Blood oozed from the Yamabushi’s battered feet. My smoke filled test of endurance that morning suddenly paled in comparison. The wild eyed, white haired mountain ascetic, clothed in his white robes, conch shell strapped to his side, chatted with hikers outside the religious precinct at the top of the Ishizuchi-san Ropeway. His single pegged gettas, wooden thong-like footwear, were spattered in blood. Where he’d come from or where he was going with his balancing act, I had no idea but he was chatting to his audience quite calmly, despite the desperate condition of his feet. “Yeah every morning before breakfast I clamber over a dozen miles of broken ground, snap a few toes and peel back a nail here and there, just for the heck of it. Why don’t you try it? It’ll do yous all the power of good,” he was probably saying. I should have taken a photo but at the time I felt it was a little intrusive.

ishizuchi 8

I took to the sun drenched woods, sporting my first bit of unblemished genkiness in weeks and scrambled up the heavy chains draped over the rock walls of Ishizuchi up to the shrine and hut on Misen.

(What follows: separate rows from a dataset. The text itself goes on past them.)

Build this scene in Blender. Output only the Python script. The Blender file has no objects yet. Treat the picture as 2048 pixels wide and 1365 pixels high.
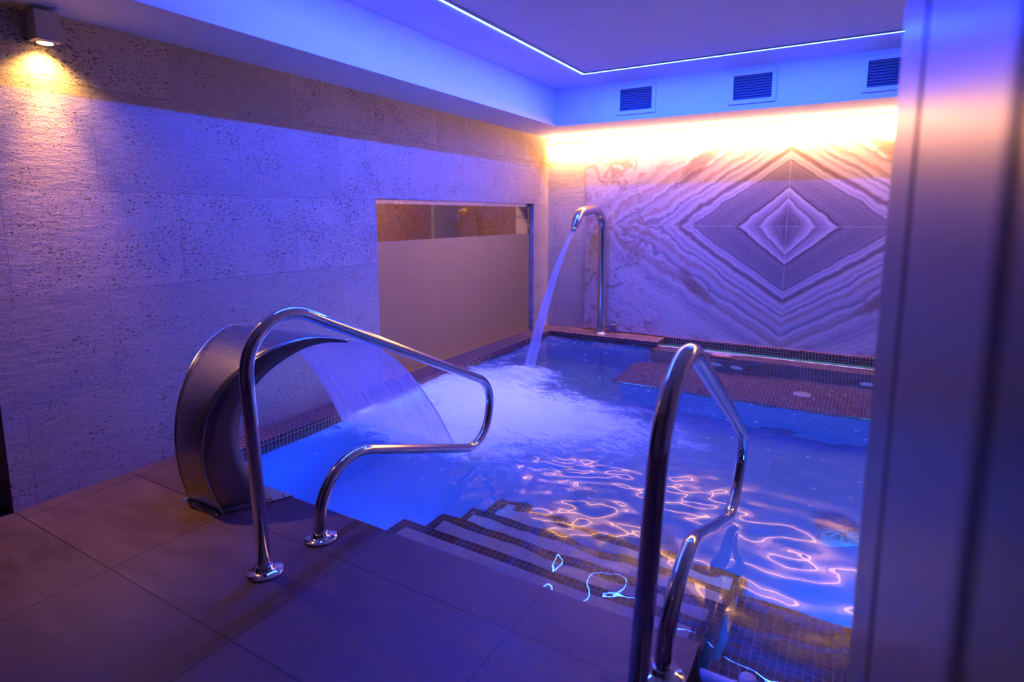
import bpy, bmesh, math, random
import numpy as np
from mathutils import Vector, Matrix
random.seed(7)
RNG = np.random.default_rng(7)
PI = math.pi
SC = bpy.context.scene
COL = SC.collection

# ------------------------------------------------------------------ camera
CAM_POS = (2.863, 0.0, 1.2)
YAW, PITCH, ROLL = 0.5336, -0.1372, -0.0021
F_PX, PPX, PPY = 1157.5, 1014.67, 590.75
cam_data = bpy.data.cameras.new('camera')
cam = bpy.data.objects.new('camera', cam_data); COL.objects.link(cam)
cam_data.sensor_fit = 'HORIZONTAL'; cam_data.sensor_width = 36.0
cam_data.lens = F_PX * 36.0 / 2048
cam_data.shift_x = (1024 - PPX) / 2048
cam_data.shift_y = -(682.5 - PPY) / 2048
cam_data.clip_start = 0.02
fwd = Vector((-math.sin(YAW) * math.cos(PITCH), math.cos(YAW) * math.cos(PITCH), math.sin(PITCH)))
r0 = Vector((math.cos(YAW), math.sin(YAW), 0)); u0 = r0.cross(fwd)
rt = math.cos(ROLL) * r0 + math.sin(ROLL) * u0
up = -math.sin(ROLL) * r0 + math.cos(ROLL) * u0
cam.matrix_world = Matrix(((rt.x, up.x, -fwd.x, CAM_POS[0]), (rt.y, up.y, -fwd.y, CAM_POS[1]),
                           (rt.z, up.z, -fwd.z, CAM_POS[2]), (0, 0, 0, 1)))
cam_data.dof.use_dof = True; cam_data.dof.focus_distance = 3.2; cam_data.dof.aperture_fstop = 2.4
SC.camera = cam

# ------------------------------------------------------------------ world, exposure
w = bpy.data.worlds.new('world'); SC.world = w; w.use_nodes = True
w.node_tree.nodes['Background'].inputs[0].default_value = (0.0, 0.0, 0.0, 1)
w.node_tree.nodes['Background'].inputs[1].default_value = 0.0
SC.view_settings.view_transform = 'Standard'; SC.view_settings.look = 'None'
SC.view_settings.gamma = 1.0; SC.view_settings.use_curve_mapping = False
SC.view_settings.exposure = 0.0
cy = SC.cycles
cy.max_bounces = 10; cy.diffuse_bounces = 4; cy.glossy_bounces = 5; cy.transmission_bounces = 8
cy.transparent_max_bounces = 16
cy.sample_clamp_indirect = 6.0; cy.blur_glossy = 0.6
cy.caustics_reflective = False; cy.caustics_refractive = True

# ------------------------------------------------------------------ room dimensions (metres)
D = 5.727            # back wall
SX, SY, SZ = 0.4464, 4.992, 2.0165   # soffit inner edges and underside
CL = 2.342           # ceiling
LX, LY = 0.90, 4.546 # ceiling led line
WL = -0.066          # water level
LC, BC = 0.1666, 5.452   # coping inner edges (left, back)
HC = -0.019          # coping top
YN, XE = 1.5515, 2.574   # deck edge and deck corner
XBC = 1.3225         # right end of the back coping
XR = 4.5             # right wall
YF = -0.9            # wall behind the camera
BLUE = (0.010, 0.045, 1.0)
WARM = (1.0, 0.47, 0.19)

# ------------------------------------------------------------------ lights
def area(name, loc, rot, sx, sy, power, color):
    l = bpy.data.lights.new(name, 'AREA'); l.shape = 'RECTANGLE'; l.size = sx; l.size_y = sy
    l.energy = power; l.color = color
    o = bpy.data.objects.new(name, l); COL.objects.link(o); o.location = loc; o.rotation_euler = rot
    return o
LED_W = 0.018
LY0 = 1.55; LX1 = 3.15
P_LED = 31.0      # watts per metre
area('blue_led_light_left', (LX, (LY0 + LY) / 2, CL - 0.007), (0, 0, 0), LED_W, LY - LY0, P_LED * (LY - LY0), BLUE)
area('blue_led_light_back', ((LX + LX1) / 2, LY, CL - 0.007), (0, 0, 0), LX1 - LX, LED_W, P_LED * (LX1 - LX), BLUE)
# warm strip under the back soffit, turned 45 degrees towards the wall
wl = area('warm_led_light', (2.24, D - 0.070, SZ - 0.020), (math.radians(28), 0, 0), 4.44, 0.040, 115, WARM); wl.data.spread = math.radians(100)
ww = area('warm_led_wall_wash', (2.24, D - 0.075, SZ - 0.022), (math.radians(46), 0, 0), 4.44, 0.052, 290, WARM); ww.data.spread = math.radians(66)
wu = area('warm_led_up_glow', (2.24, D - 0.060, SZ - 0.040), (math.radians(-140), 0, 0), 4.44, 0.014, 38, WARM); wu.data.spread = math.radians(120)
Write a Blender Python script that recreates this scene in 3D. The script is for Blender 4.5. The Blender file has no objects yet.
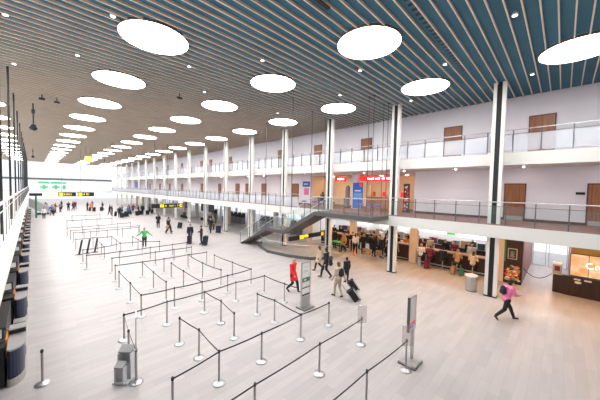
import bpy, bmesh, math, random
from mathutils import Vector, Matrix
random.seed(7)
PI = math.pi
SC = bpy.context.scene
COL = SC.collection
ORD = "first second third fourth fifth sixth seventh eighth ninth tenth eleventh twelfth thirteenth fourteenth fifteenth sixteenth seventeenth eighteenth nineteenth twentieth".split()

# ------------------------------------------------------------------ materials
def mat(name, col, rough=0.5, metal=0.0, emit=None, es=0.0, spec=0.5):
    m = bpy.data.materials.new(name); m.use_nodes = True
    b = m.node_tree.nodes['Principled BSDF']
    b.inputs['Base Color'].default_value = (*col, 1); b.inputs['Roughness'].default_value = rough
    b.inputs['Metallic'].default_value = metal; b.inputs['Specular IOR Level'].default_value = spec
    if emit:
        b.inputs['Emission Color'].default_value = (*emit, 1); b.inputs['Emission Strength'].default_value = es
    return m
def noisy(m, amount=0.12, scale=(3, 3, 3), detail=3):
    """a little procedural variation of the material's own colour"""
    nt = m.node_tree; b = nt.nodes['Principled BSDF']; c = b.inputs['Base Color'].default_value[:]
    g = nt.nodes.new('ShaderNodeNewGeometry'); mp = nt.nodes.new('ShaderNodeMapping'); mp.inputs['Scale'].default_value = scale
    n = nt.nodes.new('ShaderNodeTexNoise'); n.inputs['Scale'].default_value = 1; n.inputs['Detail'].default_value = detail
    r = nt.nodes.new('ShaderNodeValToRGB')
    r.color_ramp.elements[0].position = .3; r.color_ramp.elements[1].position = .7
    r.color_ramp.elements[0].color = (*[v*(1-amount) for v in c[:3]], 1)
    r.color_ramp.elements[1].color = (*[min(1, v*(1+amount)) for v in c[:3]], 1)
    nt.links.new(g.outputs['Position'], mp.inputs[0]); nt.links.new(mp.outputs[0], n.inputs['Vector'])
    nt.links.new(n.outputs['Fac'], r.inputs[0]); nt.links.new(r.outputs[0], b.inputs['Base Color'])
    return m
def glass_mat(name, tint=(.9, .96, .97), milk=0.12, milkcol=(.85, .9, .95), ior=1.35):
    m = bpy.data.materials.new(name); m.use_nodes = True; nt = m.node_tree
    nt.nodes.remove(nt.nodes['Principled BSDF']); out = nt.nodes['Material Output']
    tr = nt.nodes.new('ShaderNodeBsdfTransparent'); tr.inputs[0].default_value = (*tint, 1)
    gl = nt.nodes.new('ShaderNodeBsdfGlossy'); gl.inputs['Roughness'].default_value = .05
    df = nt.nodes.new('ShaderNodeBsdfDiffuse'); df.inputs[0].default_value = (*milkcol, 1)
    lw = nt.nodes.new('ShaderNodeLayerWeight'); lw.inputs[0].default_value = .5
    pw = nt.nodes.new('ShaderNodeMath'); pw.operation = 'POWER'; pw.inputs[1].default_value = 4
    fr = nt.nodes.new('ShaderNodeMath'); fr.operation = 'MULTIPLY_ADD'; fr.inputs[1].default_value = (ior-1)*1.6; fr.inputs[2].default_value = (ior-1)*.12
    nt.links.new(lw.outputs['Facing'], pw.inputs[0]); nt.links.new(pw.outputs[0], fr.inputs[0])
    m1 = nt.nodes.new('ShaderNodeMixShader'); m1.inputs[0].default_value = milk
    m2 = nt.nodes.new('ShaderNodeMixShader')
    nt.links.new(tr.outputs[0], m1.inputs[1]); nt.links.new(df.outputs[0], m1.inputs[2])
    nt.links.new(fr.outputs[0], m2.inputs[0]); nt.links.new(m1.outputs[0], m2.inputs[1]); nt.links.new(gl.outputs[0], m2.inputs[2])
    nt.links.new(m2.outputs[0], out.inputs[0])
    return m
def floor_mat():
    m = mat('pale_stone_planks', (.7, .66, .64), .42); nt = m.node_tree; b = nt.nodes['Principled BSDF']
    b.inputs['Specular IOR Level'].default_value = .45
    g = nt.nodes.new('ShaderNodeNewGeometry'); br = nt.nodes.new('ShaderNodeTexBrick')
    br.inputs['Scale'].default_value = 1; br.inputs['Brick Width'].default_value = 1.15; br.inputs['Row Height'].default_value = .25
    br.inputs['Mortar Size'].default_value = .004; br.inputs['Mortar Smooth'].default_value = .3; br.offset = .37; br.offset_frequency = 2
    br.inputs['Color1'].default_value = (.56, .515, .508, 1); br.inputs['Color2'].default_value = (.475, .437, .435, 1)
    br.inputs['Mortar'].default_value = (.425, .39, .39, 1); br.inputs['Bias'].default_value = -.25
    n = nt.nodes.new('ShaderNodeTexNoise'); n.inputs['Scale'].default_value = .9; n.inputs['Detail'].default_value = 6
    mp = nt.nodes.new('ShaderNodeMapping'); mp.inputs['Scale'].default_value = (.6, 4, 1)
    mx = nt.nodes.new('ShaderNodeMix'); mx.data_type = 'RGBA'; mx.blend_type = 'MULTIPLY'; mx.inputs[0].default_value = .22
    nt.links.new(g.outputs['Position'], br.inputs['Vector']); nt.links.new(g.outputs['Position'], mp.inputs[0])
    nt.links.new(mp.outputs[0], n.inputs['Vector'])
    nt.links.new(br.outputs['Color'], mx.inputs[6]); nt.links.new(n.outputs['Fac'], mx.inputs[7])
    nt.links.new(mx.outputs[2], b.inputs['Base Color'])
    return m
def wood_mat(name, c1, c2, rough=.4):
    m = mat(name, c1, rough); nt = m.node_tree; b = nt.nodes['Principled BSDF']
    g = nt.nodes.new('ShaderNodeNewGeometry'); mp = nt.nodes.new('ShaderNodeMapping'); mp.inputs['Scale'].default_value = (14, 14, .7)
    n = nt.nodes.new('ShaderNodeTexNoise'); n.inputs['Scale'].default_value = 1; n.inputs['Detail'].default_value = 5
    r = nt.nodes.new('ShaderNodeValToRGB'); r.color_ramp.elements[0].color = (*c2, 1); r.color_ramp.elements[1].color = (*c1, 1)
    r.color_ramp.elements[0].position = .35; r.color_ramp.elements[1].position = .65
    nt.links.new(g.outputs['Position'], mp.inputs[0]); nt.links.new(mp.outputs[0], n.inputs['Vector'])
    nt.links.new(n.outputs['Fac'], r.inputs[0]); nt.links.new(r.outputs[0], b.inputs['Base Color'])
    return m
M = {}
M['floor'] = floor_mat()
M['wall'] = noisy(mat('painted_wall', (.92, .88, .93), .7), .03, (.4, .4, .4))
M['slab'] = mat('white_fascia', (.80, .79, .76), .6)
M['column'] = mat('white_column_paint', (.86, .84, .80), .5)
M['black'] = mat('black_metal', (.012, .012, .014), .45)
M['dark'] = mat('charcoal_plastic', (.03, .032, .04), .5)
M['rodgrey'] = mat('grey_rod', (.09, .09, .095), .5)
M['teal'] = noisy(mat('teal_ceiling_panel', (.055, .185, .275), .8), .12, (.5, .5, .5))
M['slat'] = noisy(mat('tan_wood_slat', (.66, .50, .38), .6), .1, (1, 20, 1))
M['slatlit'] = noisy(mat('lit_slat_edge', (.90, .80, .68), .6), .06, (1, 20, 1))  # slat underside coloured paler, floor bounce painted in
M['rim'] = mat('brown_rim', (.22, .13, .10), .6)
M['lamp'] = mat('luminous_diffuser', (1, 1, 1), .6, emit=(1, .985, .96), es=15.0)
M['spot'] = mat('spot_lens', (1, 1, 1), .5, emit=(1, .95, .85), es=6.0)
M['warmspot'] = mat('warm_lens', (1, .8, .6), .5, emit=(1, .53, .19), es=120.0)
M['neutralspot'] = mat('neutral_lens', (1, .9, .85), .5, emit=(1, .90, .86), es=300.0)
M['whitepanel'] = mat('cool_light_panel', (1, 1, 1), .5, emit=(.97, .98, 1), es=7.0)
M['door'] = wood_mat('cherry_wood', (.40, .16, .065), (.27, .095, .035))
M['steel'] = mat('brushed_steel', (.55, .54, .53), .35, .9)
M['chrome'] = mat('chrome', (.56, .56, .58), .36, .9)
M['polesteel'] = mat('satin_pole', (.40, .37, .355), .4, .35)
M['railgrey'] = mat('grey_rail', (.13, .135, .15), .45, .3)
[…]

There, I took in the view across to the slender summit spine of Ishizuchi-san, one of the Hyakumeizan’s most dramatic scenes. Some hikers scrambled amongst the scatty, stunted timber on the peak’s western flank and I soon left a small but gathering crowd at the hut and joined in their pursuit.  It was a short scramble to the summit where I stood and put the entirety of Western Japan beneath my feet. Shikoku was conquered in a mere two days.